WND reported earlier when the American Freedom Defense Initiative, or AFDI revealed details about the Noor Mosque.

AFDI Executive Director Pamela Geller said in a statement: “In accord with those calls for responsible law enforcement regarding subversive activities in U.S. mosques, we are asking that government and law enforcement officials launch immediate investigations into the Islamic Society of Boston, the Dar al-Hijrah Mosque of Fairfax County, Va., and the Noor Center of Columbus, Ohio.”

The organization said the Noor Mosque:

  • Is led by Dr. Hany Saqr, previously an imam for another mosque, which at that time was the base of operations for al-Qaida, including convicted jihadists Iyman Faris, Nuradin Abdi and Christopher Paul;
  • Has been directly linked to the Somali Muslims who have gone from the U.S. back to Somali for jihad terror training;
  • Has had members who threatened the life of Rifqa Bary.

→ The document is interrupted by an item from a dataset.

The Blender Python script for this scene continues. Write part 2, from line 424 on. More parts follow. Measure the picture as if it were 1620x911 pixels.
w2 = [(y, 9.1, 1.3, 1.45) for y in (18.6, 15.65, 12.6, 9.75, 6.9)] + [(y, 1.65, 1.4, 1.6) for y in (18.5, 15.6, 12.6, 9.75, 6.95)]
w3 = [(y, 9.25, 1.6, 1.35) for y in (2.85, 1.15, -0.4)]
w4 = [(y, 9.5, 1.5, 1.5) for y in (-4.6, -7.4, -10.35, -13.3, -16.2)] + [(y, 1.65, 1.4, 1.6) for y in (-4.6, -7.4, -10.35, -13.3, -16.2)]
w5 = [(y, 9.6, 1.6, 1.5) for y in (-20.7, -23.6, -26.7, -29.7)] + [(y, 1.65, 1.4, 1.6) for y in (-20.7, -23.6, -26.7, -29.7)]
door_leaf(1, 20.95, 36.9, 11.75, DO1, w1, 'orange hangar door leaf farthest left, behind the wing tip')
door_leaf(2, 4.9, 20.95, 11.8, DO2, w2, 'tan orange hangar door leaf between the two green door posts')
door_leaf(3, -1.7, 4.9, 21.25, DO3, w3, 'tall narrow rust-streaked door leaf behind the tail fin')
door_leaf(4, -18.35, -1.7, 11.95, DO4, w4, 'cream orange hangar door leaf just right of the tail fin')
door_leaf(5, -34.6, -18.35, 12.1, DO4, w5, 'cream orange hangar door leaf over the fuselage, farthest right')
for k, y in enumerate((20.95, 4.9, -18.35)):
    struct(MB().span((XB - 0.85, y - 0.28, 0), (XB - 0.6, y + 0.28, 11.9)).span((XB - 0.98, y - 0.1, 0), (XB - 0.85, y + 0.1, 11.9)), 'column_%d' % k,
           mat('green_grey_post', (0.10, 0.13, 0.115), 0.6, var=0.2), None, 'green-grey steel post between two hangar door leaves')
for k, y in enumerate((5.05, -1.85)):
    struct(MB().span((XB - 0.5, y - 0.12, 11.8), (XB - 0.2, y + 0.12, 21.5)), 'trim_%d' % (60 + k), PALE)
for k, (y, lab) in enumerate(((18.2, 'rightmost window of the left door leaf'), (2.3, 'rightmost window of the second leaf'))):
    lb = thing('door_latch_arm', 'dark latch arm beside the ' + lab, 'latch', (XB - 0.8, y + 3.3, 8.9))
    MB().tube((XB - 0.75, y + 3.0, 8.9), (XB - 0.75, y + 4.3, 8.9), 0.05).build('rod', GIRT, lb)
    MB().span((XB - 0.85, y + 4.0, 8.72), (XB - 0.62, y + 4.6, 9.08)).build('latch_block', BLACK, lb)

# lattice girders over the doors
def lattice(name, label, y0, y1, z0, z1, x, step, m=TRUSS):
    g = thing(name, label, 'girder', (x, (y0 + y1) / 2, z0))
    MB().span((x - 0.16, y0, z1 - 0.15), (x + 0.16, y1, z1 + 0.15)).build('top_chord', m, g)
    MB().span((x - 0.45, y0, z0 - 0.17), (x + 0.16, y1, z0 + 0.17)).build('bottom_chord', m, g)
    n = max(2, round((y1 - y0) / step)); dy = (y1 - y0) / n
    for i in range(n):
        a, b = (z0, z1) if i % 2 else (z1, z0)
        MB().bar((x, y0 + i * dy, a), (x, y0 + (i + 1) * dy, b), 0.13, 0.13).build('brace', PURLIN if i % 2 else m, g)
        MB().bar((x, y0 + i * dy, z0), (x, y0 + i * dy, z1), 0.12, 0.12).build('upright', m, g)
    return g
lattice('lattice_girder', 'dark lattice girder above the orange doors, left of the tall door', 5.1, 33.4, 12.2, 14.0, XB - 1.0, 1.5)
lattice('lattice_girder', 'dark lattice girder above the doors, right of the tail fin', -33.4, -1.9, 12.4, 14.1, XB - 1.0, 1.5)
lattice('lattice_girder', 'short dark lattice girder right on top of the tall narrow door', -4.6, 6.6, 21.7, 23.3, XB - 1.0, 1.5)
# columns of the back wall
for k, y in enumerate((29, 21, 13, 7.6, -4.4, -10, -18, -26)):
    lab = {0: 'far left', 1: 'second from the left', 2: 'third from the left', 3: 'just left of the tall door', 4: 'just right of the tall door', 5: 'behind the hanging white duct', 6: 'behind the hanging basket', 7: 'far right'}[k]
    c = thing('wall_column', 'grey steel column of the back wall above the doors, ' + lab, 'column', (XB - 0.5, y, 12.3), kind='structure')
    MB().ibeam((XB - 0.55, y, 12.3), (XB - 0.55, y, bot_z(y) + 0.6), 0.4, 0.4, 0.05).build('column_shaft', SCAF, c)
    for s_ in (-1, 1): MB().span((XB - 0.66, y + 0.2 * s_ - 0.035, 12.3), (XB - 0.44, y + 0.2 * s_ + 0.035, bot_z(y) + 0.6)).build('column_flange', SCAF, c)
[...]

The Bary case eventually was resolved when she obtained her independence from her parents and became a permanent U.S. resident on track to become a citizen.

Bary fled to the shelter of a Christian family in Florida whom she met through the Internet, but the courts there ordered her return to Ohio. However, the Florida courts did not order her back into her parents’ custody. Instead, they kept her in protective foster care until she reached her 18th birthday and became a legal adult.